▶ **Work instructions**: Begin at the line containing "Build this scene in Blender. Output only the Python script. Use" in the entries below and end at the line containing "def R(d): return math.radians(d)"; transcribe that range exactly and nothing outside it.

▶ **Source material**:
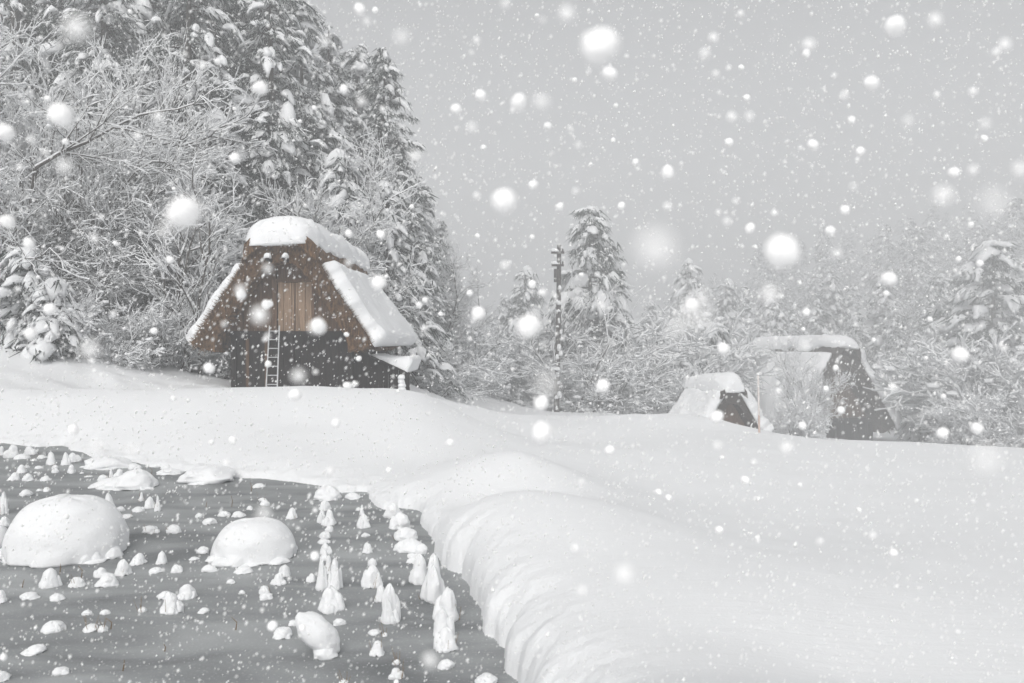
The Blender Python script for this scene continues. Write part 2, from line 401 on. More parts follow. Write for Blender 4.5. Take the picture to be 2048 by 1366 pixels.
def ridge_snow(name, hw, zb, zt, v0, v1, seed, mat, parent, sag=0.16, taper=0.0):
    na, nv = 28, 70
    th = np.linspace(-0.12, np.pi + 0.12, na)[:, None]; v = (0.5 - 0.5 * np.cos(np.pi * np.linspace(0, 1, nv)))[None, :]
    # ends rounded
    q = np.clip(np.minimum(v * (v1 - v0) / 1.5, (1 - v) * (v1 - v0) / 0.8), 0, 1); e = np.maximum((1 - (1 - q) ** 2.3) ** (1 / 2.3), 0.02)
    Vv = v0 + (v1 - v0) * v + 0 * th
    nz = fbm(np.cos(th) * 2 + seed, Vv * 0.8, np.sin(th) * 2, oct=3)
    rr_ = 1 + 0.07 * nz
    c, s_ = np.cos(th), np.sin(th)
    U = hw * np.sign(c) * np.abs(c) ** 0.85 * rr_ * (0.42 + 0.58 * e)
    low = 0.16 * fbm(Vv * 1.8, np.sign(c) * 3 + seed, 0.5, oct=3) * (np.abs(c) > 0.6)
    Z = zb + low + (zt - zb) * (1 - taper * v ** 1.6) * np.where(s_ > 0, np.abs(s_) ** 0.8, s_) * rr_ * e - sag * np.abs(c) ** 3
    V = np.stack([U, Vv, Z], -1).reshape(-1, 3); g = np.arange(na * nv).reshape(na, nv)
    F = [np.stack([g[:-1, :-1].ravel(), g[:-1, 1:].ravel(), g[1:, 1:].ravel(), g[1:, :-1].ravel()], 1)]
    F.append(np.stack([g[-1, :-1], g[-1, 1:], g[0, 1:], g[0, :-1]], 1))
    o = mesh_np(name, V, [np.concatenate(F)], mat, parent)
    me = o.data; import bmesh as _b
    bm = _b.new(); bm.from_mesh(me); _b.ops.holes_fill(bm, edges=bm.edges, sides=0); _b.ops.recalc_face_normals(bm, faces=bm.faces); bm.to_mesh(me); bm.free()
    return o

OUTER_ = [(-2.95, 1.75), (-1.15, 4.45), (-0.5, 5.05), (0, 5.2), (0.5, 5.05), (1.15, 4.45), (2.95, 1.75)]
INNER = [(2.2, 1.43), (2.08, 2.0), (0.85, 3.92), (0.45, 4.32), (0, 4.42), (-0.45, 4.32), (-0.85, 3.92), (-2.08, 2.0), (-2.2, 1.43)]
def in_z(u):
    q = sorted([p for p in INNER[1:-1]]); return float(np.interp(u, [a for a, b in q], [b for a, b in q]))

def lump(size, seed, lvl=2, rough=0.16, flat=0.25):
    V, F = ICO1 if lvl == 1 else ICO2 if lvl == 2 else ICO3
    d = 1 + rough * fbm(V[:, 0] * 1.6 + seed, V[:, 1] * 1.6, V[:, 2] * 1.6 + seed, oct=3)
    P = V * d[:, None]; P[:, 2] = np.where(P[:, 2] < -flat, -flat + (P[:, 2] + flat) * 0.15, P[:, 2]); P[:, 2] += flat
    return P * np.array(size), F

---

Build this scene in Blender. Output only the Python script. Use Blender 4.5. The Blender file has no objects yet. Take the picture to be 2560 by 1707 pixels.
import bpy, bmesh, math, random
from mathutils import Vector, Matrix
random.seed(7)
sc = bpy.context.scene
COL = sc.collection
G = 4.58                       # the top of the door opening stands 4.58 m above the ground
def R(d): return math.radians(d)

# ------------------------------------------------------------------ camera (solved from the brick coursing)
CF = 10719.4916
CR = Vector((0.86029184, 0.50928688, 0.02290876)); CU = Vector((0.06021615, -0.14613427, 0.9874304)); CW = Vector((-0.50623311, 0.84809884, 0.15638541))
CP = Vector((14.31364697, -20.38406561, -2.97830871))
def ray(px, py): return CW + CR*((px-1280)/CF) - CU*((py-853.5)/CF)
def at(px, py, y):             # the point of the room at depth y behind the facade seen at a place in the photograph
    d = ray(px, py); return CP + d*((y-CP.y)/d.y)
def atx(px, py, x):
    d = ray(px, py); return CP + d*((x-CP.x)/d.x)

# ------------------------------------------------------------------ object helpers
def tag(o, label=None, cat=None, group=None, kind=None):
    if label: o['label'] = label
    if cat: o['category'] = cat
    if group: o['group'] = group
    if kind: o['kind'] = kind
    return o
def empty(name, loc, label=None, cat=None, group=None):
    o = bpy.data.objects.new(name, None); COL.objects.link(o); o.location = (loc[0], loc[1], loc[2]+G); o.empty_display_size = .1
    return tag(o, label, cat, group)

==

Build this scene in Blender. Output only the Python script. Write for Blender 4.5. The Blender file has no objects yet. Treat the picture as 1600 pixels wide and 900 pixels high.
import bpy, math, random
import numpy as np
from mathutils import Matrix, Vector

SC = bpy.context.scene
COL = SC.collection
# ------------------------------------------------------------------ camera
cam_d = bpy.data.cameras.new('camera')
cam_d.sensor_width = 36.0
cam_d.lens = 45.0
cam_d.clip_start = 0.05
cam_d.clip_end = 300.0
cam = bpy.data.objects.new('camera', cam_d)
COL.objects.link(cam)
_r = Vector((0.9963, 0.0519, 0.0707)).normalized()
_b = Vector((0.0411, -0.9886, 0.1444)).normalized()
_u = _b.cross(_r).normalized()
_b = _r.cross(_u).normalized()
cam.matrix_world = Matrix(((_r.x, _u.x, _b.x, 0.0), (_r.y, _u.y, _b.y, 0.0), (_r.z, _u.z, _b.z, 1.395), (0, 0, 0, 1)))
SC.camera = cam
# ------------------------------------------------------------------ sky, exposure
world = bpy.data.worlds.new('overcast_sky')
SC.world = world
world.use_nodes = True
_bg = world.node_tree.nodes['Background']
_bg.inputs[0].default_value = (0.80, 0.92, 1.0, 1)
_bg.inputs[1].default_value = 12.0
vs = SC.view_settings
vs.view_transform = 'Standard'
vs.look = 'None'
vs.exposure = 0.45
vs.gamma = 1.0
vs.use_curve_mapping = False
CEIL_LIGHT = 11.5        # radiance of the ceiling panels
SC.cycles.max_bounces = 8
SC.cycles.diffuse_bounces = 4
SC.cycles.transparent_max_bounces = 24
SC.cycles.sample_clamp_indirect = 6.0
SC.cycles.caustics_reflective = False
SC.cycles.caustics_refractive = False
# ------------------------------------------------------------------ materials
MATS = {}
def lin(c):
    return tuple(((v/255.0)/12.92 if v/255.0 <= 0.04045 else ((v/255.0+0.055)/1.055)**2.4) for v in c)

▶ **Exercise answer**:
Build this scene in Blender. Output only the Python script. Use Blender 4.5. The Blender file has no objects yet. Take the picture to be 2560 by 1707 pixels.
import bpy, bmesh, math, random
from mathutils import Vector, Matrix
random.seed(7)
sc = bpy.context.scene
COL = sc.collection
G = 4.58                       # the top of the door opening stands 4.58 m above the ground
def R(d): return math.radians(d)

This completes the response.